Make an exact copy of all the data.

⁂

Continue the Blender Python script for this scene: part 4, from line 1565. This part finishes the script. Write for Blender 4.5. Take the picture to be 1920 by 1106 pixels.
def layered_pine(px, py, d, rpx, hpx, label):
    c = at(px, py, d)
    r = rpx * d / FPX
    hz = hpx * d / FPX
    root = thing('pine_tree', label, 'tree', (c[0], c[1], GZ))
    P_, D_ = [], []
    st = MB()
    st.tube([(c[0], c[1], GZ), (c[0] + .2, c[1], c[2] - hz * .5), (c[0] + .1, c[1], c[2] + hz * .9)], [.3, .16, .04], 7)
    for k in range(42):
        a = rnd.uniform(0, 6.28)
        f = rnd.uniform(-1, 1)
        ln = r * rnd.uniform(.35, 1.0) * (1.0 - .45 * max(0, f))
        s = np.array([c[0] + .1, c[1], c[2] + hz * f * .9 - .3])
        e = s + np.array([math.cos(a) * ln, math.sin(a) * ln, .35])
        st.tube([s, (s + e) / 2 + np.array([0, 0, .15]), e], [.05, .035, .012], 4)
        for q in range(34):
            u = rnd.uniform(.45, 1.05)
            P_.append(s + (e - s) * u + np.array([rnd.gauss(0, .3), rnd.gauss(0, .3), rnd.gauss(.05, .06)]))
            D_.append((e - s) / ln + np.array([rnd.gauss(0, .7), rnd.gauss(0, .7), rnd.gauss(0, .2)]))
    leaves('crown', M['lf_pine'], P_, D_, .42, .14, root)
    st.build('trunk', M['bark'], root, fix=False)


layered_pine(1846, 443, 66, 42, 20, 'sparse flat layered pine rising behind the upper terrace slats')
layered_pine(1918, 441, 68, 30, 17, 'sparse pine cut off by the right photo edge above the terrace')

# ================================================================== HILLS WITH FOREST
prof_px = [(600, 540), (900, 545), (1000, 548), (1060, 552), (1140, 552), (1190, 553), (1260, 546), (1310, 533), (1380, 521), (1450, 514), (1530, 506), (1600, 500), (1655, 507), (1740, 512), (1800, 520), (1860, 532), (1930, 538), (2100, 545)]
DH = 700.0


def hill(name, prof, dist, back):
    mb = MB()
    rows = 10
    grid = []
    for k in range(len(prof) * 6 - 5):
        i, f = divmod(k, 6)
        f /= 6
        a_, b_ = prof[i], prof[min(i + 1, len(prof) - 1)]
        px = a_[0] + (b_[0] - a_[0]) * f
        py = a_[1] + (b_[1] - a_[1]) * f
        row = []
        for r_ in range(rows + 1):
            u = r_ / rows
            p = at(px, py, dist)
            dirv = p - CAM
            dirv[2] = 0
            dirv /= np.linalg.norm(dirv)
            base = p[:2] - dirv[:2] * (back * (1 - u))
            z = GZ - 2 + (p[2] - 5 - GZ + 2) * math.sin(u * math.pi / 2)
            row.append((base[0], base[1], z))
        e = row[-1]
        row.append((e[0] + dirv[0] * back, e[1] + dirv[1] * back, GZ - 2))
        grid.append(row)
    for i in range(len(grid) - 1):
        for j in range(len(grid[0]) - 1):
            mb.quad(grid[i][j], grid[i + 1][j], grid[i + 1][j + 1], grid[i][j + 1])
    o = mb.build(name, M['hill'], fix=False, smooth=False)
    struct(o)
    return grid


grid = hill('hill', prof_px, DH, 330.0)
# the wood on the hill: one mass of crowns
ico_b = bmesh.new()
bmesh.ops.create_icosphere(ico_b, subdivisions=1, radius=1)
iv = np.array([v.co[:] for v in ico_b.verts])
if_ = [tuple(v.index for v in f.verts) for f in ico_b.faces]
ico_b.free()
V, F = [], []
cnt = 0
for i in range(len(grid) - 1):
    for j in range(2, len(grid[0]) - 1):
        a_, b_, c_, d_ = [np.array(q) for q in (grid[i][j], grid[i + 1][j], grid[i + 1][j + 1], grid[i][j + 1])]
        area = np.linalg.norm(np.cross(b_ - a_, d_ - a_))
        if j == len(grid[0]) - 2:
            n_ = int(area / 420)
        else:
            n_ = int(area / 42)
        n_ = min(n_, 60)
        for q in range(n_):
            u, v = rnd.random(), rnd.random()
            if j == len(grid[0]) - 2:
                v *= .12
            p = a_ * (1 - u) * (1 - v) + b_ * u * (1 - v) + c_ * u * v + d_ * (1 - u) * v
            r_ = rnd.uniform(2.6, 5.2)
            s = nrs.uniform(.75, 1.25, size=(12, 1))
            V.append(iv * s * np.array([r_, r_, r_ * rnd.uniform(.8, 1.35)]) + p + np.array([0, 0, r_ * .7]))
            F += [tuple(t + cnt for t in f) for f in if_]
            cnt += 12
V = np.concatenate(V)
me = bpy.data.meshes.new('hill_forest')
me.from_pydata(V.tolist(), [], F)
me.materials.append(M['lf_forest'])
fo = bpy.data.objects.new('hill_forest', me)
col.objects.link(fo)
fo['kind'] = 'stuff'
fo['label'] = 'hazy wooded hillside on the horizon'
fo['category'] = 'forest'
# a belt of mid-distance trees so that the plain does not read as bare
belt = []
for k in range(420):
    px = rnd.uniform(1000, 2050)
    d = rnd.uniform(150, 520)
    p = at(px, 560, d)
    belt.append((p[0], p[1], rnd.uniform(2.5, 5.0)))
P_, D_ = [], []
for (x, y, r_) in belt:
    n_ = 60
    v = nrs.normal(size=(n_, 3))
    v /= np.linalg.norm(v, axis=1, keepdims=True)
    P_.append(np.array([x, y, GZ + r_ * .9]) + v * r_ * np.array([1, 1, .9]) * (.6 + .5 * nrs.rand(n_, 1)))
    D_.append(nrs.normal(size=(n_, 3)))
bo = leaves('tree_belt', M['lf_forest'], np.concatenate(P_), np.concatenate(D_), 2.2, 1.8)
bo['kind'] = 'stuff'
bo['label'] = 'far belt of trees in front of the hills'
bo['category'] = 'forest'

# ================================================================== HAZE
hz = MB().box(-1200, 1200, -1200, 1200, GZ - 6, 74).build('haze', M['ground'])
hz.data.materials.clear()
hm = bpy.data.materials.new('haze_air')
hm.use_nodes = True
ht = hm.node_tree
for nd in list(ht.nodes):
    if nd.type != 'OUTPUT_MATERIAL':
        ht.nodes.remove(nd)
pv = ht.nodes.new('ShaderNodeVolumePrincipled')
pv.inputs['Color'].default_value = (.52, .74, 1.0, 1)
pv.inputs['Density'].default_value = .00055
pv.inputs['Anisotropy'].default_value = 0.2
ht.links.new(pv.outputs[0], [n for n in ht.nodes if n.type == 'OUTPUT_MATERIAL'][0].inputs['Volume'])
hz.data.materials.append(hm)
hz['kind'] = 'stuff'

⁂

> COMPLETE ANSWER:
Continue the Blender Python script for this scene: part 4, from line 1565. This part finishes the script. Write for Blender 4.5. Take the picture to be 1920 by 1106 pixels.
def layered_pine(px, py, d, rpx, hpx, label):
    c = at(px, py, d)
    r = rpx * d / FPX
    hz = hpx * d / FPX
    root = thing('pine_tree', label, 'tree', (c[0], c[1], GZ))
    P_, D_ = [], []
    st = MB()
    st.tube([(c[0], c[1], GZ), (c[0] + .2, c[1], c[2] - hz * .5), (c[0] + .1, c[1], c[2] + hz * .9)], [.3, .16, .04], 7)
    for k in range(42):
        a = rnd.uniform(0, 6.28)
        f = rnd.uniform(-1, 1)
        ln = r * rnd.uniform(.35, 1.0) * (1.0 - .45 * max(0, f))
        s = np.array([c[0] + .1, c[1], c[2] + hz * f * .9 - .3])
        e = s + np.array([math.cos(a) * ln, math.sin(a) * ln, .35])
        st.tube([s, (s + e) / 2 + np.array([0, 0, .15]), e], [.05, .035, .012], 4)
        for q in range(34):
            u = rnd.uniform(.45, 1.05)
            P_.append(s + (e - s) * u + np.array([rnd.gauss(0, .3), rnd.gauss(0, .3), rnd.gauss(.05, .06)]))
            D_.append((e - s) / ln + np.array([rnd.gauss(0, .7), rnd.gauss(0, .7), rnd.gauss(0, .2)]))
    leaves('crown', M['lf_pine'], P_, D_, .42, .14, root)
    st.build('trunk', M['bark'], root, fix=False)


layered_pine(1846, 443, 66, 42, 20, 'sparse flat layered pine rising behind the upper terrace slats')
layered_pine(1918, 441, 68, 30, 17, 'sparse pine cut off by the right photo edge above the terrace')

# ================================================================== HILLS WITH FOREST
prof_px = [(600, 540), (900, 545), (1000, 548), (1060, 552), (1140, 552), (1190, 553), (1260, 546), (1310, 533), (1380, 521), (1450, 514), (1530, 506), (1600, 500), (1655, 507), (1740, 512), (1800, 520), (1860, 532), (1930, 538), (2100, 545)]
DH = 700.0


def hill(name, prof, dist, back):
    mb = MB()
    rows = 10
    grid = []
    for k in range(len(prof) * 6 - 5):
        i, f = divmod(k, 6)
        f /= 6
        a_, b_ = prof[i], prof[min(i + 1, len(prof) - 1)]
        px = a_[0] + (b_[0] - a_[0]) * f
        py = a_[1] + (b_[1] - a_[1]) * f
        row = []
        for r_ in range(rows + 1):
            u = r_ / rows
            p = at(px, py, dist)
            dirv = p - CAM
            dirv[2] = 0
            dirv /= np.linalg.norm(dirv)
            base = p[:2] - dirv[:2] * (back * (1 - u))
            z = GZ - 2 + (p[2] - 5 - GZ + 2) * math.sin(u * math.pi / 2)
            row.append((base[0], base[1], z))
        e = row[-1]
        row.append((e[0] + dirv[0] * back, e[1] + dirv[1] * back, GZ - 2))
        grid.append(row)
    for i in range(len(grid) - 1):
        for j in range(len(grid[0]) - 1):
            mb.quad(grid[i][j], grid[i + 1][j], grid[i + 1][j + 1], grid[i][j + 1])
    o = mb.build(name, M['hill'], fix=False, smooth=False)
    struct(o)
    return grid


grid = hill('hill', prof_px, DH, 330.0)
# the wood on the hill: one mass of crowns
ico_b = bmesh.new()
bmesh.ops.create_icosphere(ico_b, subdivisions=1, radius=1)
iv = np.array([v.co[:] for v in ico_b.verts])
if_ = [tuple(v.index for v in f.verts) for f in ico_b.faces]
ico_b.free()
V, F = [], []
cnt = 0
for i in range(len(grid) - 1):
    for j in range(2, len(grid[0]) - 1):
        a_, b_, c_, d_ = [np.array(q) for q in (grid[i][j], grid[i + 1][j], grid[i + 1][j + 1], grid[i][j + 1])]
        area = np.linalg.norm(np.cross(b_ - a_, d_ - a_))
        if j == len(grid[0]) - 2:
            n_ = int(area / 420)
        else:
            n_ = int(area / 42)
        n_ = min(n_, 60)
        for q in range(n_):
            u, v = rnd.random(), rnd.random()
            if j == len(grid[0]) - 2:
                v *= .12
            p = a_ * (1 - u) * (1 - v) + b_ * u * (1 - v) + c_ * u * v + d_ * (1 - u) * v
            r_ = rnd.uniform(2.6, 5.2)
            s = nrs.uniform(.75, 1.25, size=(12, 1))
            V.append(iv * s * np.array([r_, r_, r_ * rnd.uniform(.8, 1.35)]) + p + np.array([0, 0, r_ * .7]))
            F += [tuple(t + cnt for t in f) for f in if_]
            cnt += 12
V = np.concatenate(V)
me = bpy.data.meshes.new('hill_forest')
me.from_pydata(V.tolist(), [], F)
me.materials.append(M['lf_forest'])
fo = bpy.data.objects.new('hill_forest', me)
col.objects.link(fo)
fo['kind'] = 'stuff'
fo['label'] = 'hazy wooded hillside on the horizon'
fo['category'] = 'forest'
# a belt of mid-distance trees so that the plain does not read as bare
belt = []
for k in range(420):
    px = rnd.uniform(1000, 2050)
    d = rnd.uniform(150, 520)
    p = at(px, 560, d)
    belt.append((p[0], p[1], rnd.uniform(2.5, 5.0)))
P_, D_ = [], []
for (x, y, r_) in belt:
    n_ = 60
    v = nrs.normal(size=(n_, 3))
    v /= np.linalg.norm(v, axis=1, keepdims=True)
    P_.append(np.array([x, y, GZ + r_ * .9]) + v * r_ * np.array([1, 1, .9]) * (.6 + .5 * nrs.rand(n_, 1)))
    D_.append(nrs.normal(size=(n_, 3)))
bo = leaves('tree_belt', M['lf_forest'], np.concatenate(P_), np.concatenate(D_), 2.2, 1.8)
bo['kind'] = 'stuff'
bo['label'] = 'far belt of trees in front of the hills'
bo['category'] = 'forest'

# ================================================================== HAZE
hz = MB().box(-1200, 1200, -1200, 1200, GZ - 6, 74).build('haze', M['ground'])
hz.data.materials.clear()
hm = bpy.data.materials.new('haze_air')
hm.use_nodes = True
ht = hm.node_tree
for nd in list(ht.nodes):
    if nd.type != 'OUTPUT_MATERIAL':
        ht.nodes.remove(nd)
pv = ht.nodes.new('ShaderNodeVolumePrincipled')
pv.inputs['Color'].default_value = (.52, .74, 1.0, 1)
pv.inputs['Density'].default_value = .00055
pv.inputs['Anisotropy'].default_value = 0.2
ht.links.new(pv.outputs[0], [n for n in ht.nodes if n.type == 'OUTPUT_MATERIAL'][0].inputs['Volume'])
hz.data.materials.append(hm)
hz['kind'] = 'stuff'